Retype word for word the lines lying between the line containing "What Blender Python" and the line containing "SC.camera = cam", together with those two lines themselves, and nothing besides.

Material:
+++

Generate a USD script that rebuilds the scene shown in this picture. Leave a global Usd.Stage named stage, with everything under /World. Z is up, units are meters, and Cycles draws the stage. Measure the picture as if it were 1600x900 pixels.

+++

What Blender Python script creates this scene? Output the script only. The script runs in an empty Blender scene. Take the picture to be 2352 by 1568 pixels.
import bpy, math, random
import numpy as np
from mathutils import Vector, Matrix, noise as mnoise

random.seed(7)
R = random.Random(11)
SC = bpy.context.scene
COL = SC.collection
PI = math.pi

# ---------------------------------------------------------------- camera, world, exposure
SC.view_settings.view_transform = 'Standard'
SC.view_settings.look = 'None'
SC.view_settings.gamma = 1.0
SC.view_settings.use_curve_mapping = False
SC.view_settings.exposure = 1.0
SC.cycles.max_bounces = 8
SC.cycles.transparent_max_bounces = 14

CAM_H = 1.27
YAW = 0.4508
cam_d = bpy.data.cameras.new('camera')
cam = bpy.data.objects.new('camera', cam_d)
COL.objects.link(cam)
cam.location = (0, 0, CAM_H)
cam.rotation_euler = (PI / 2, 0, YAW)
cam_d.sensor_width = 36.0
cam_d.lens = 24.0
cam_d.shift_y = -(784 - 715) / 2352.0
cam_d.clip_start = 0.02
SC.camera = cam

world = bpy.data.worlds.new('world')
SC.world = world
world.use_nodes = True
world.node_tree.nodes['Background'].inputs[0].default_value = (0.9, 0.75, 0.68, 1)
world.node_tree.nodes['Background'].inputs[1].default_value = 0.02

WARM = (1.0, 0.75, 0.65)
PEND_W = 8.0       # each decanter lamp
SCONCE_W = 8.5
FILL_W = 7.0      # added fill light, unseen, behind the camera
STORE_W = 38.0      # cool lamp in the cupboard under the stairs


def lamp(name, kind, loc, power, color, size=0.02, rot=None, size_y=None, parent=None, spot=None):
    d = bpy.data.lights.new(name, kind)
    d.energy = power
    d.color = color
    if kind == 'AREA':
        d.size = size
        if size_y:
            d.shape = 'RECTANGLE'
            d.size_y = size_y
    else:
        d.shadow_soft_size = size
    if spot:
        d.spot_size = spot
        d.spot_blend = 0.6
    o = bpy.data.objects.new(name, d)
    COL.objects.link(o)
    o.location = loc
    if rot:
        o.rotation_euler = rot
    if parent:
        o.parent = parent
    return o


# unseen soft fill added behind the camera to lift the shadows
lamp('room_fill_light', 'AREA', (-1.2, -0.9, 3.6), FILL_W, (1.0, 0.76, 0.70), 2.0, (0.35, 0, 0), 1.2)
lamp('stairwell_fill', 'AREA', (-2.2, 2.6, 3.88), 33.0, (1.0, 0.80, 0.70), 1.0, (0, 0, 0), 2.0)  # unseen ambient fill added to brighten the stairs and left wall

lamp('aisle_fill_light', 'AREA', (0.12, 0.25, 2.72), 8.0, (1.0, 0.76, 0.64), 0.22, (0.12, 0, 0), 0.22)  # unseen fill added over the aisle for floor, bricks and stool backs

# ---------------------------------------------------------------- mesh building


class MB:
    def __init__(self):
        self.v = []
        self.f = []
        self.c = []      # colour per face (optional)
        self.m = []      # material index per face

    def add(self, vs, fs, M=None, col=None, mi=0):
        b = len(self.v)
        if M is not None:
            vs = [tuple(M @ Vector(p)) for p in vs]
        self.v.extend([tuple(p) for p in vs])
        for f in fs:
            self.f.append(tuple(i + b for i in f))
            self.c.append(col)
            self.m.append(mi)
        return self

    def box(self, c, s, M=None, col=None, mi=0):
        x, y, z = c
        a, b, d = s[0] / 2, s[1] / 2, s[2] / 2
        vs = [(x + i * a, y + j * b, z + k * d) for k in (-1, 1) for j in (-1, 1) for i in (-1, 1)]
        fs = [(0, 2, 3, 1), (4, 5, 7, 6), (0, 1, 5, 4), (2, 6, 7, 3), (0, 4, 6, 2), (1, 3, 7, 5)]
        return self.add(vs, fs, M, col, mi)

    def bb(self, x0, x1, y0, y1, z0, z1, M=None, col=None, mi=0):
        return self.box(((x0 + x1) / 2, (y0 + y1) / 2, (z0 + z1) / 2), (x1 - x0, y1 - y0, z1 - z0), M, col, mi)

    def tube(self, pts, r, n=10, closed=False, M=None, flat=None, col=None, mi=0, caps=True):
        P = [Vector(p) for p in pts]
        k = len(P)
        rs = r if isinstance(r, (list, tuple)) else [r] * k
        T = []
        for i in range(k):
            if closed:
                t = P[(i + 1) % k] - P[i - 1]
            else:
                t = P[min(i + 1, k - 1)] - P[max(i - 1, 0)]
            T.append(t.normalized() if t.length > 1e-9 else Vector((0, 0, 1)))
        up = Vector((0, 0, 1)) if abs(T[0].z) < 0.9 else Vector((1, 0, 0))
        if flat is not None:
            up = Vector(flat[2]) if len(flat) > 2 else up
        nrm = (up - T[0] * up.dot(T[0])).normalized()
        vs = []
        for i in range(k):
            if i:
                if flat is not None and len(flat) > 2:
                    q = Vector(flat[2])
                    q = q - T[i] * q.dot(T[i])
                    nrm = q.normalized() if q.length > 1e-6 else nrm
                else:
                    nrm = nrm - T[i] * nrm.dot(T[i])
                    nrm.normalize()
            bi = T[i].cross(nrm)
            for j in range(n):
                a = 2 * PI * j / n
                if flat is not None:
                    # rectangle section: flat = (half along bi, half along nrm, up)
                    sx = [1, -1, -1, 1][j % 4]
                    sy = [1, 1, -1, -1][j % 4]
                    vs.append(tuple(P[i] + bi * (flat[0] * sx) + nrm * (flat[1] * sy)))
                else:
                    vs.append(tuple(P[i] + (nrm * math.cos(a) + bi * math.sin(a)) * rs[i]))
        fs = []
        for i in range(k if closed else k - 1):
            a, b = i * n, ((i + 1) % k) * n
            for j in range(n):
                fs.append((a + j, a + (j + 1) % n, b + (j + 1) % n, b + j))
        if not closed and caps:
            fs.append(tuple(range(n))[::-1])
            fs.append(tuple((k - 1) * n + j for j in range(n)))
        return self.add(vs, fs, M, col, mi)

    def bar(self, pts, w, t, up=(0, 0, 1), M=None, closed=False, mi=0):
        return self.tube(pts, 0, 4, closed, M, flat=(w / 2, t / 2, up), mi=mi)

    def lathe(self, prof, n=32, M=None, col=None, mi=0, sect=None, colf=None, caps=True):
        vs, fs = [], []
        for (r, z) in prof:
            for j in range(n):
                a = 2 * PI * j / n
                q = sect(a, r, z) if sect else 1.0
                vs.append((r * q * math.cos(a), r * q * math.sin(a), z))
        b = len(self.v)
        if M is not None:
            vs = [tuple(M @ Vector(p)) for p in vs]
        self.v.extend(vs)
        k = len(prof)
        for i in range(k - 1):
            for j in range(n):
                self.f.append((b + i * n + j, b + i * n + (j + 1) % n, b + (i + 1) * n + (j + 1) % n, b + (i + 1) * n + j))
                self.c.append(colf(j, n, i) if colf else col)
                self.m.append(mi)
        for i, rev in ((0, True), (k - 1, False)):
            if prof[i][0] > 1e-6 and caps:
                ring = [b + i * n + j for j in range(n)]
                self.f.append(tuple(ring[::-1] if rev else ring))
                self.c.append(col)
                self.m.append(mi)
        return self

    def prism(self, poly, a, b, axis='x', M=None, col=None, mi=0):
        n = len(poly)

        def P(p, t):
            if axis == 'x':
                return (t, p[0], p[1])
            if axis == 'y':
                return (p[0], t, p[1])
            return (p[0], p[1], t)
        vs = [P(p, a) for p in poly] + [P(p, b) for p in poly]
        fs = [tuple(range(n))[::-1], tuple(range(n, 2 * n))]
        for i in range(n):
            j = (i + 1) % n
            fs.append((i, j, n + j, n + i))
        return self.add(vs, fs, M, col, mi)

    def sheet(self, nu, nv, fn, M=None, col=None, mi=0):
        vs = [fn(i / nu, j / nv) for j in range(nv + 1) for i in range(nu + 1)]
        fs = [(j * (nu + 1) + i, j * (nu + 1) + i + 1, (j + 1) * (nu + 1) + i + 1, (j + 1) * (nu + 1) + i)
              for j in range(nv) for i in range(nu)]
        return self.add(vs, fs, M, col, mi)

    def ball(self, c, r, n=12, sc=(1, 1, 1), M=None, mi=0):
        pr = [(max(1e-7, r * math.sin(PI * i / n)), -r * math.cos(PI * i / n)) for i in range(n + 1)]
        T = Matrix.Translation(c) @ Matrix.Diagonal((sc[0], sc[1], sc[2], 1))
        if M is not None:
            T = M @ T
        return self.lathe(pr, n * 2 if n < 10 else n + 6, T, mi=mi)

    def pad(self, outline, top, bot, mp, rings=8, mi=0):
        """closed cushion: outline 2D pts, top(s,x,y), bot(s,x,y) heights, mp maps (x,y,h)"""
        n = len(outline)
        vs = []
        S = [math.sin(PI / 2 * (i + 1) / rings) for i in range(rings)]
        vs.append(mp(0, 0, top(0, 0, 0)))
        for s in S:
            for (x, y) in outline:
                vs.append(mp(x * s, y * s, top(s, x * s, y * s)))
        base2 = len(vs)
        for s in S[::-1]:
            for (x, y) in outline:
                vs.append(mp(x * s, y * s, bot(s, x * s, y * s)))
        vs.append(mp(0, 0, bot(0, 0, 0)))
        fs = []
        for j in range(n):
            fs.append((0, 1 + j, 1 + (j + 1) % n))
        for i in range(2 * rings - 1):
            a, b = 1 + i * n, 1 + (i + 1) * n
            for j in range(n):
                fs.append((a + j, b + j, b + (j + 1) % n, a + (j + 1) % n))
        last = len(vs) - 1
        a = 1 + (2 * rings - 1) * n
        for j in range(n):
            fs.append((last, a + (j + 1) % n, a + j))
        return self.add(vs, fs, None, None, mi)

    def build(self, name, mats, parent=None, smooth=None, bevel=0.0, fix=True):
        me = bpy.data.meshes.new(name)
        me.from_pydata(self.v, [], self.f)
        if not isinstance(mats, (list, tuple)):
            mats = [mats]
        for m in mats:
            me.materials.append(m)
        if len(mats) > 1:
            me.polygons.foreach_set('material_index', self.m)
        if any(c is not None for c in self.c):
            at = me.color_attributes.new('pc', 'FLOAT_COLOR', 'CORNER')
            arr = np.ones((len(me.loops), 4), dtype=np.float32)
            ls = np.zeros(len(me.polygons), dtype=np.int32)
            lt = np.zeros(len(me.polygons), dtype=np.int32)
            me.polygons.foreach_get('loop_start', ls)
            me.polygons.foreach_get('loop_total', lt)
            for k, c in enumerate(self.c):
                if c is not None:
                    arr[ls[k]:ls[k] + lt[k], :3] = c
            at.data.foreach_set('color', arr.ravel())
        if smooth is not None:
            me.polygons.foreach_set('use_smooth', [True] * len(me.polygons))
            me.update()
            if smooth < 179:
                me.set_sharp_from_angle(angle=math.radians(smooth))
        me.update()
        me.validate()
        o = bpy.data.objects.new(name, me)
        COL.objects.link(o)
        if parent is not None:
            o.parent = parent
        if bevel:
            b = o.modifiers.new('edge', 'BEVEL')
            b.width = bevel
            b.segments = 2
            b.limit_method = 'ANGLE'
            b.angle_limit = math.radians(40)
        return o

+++

Result of the exercise:
What Blender Python script creates this scene? Output the script only. The script runs in an empty Blender scene. Take the picture to be 2352 by 1568 pixels.
import bpy, math, random
import numpy as np
from mathutils import Vector, Matrix, noise as mnoise

random.seed(7)
R = random.Random(11)
SC = bpy.context.scene
COL = SC.collection
PI = math.pi

# ---------------------------------------------------------------- camera, world, exposure
SC.view_settings.view_transform = 'Standard'
SC.view_settings.look = 'None'
SC.view_settings.gamma = 1.0
SC.view_settings.use_curve_mapping = False
SC.view_settings.exposure = 1.0
SC.cycles.max_bounces = 8
SC.cycles.transparent_max_bounces = 14

CAM_H = 1.27
YAW = 0.4508
cam_d = bpy.data.cameras.new('camera')
cam = bpy.data.objects.new('camera', cam_d)
COL.objects.link(cam)
cam.location = (0, 0, CAM_H)
cam.rotation_euler = (PI / 2, 0, YAW)
cam_d.sensor_width = 36.0
cam_d.lens = 24.0
cam_d.shift_y = -(784 - 715) / 2352.0
cam_d.clip_start = 0.02
SC.camera = cam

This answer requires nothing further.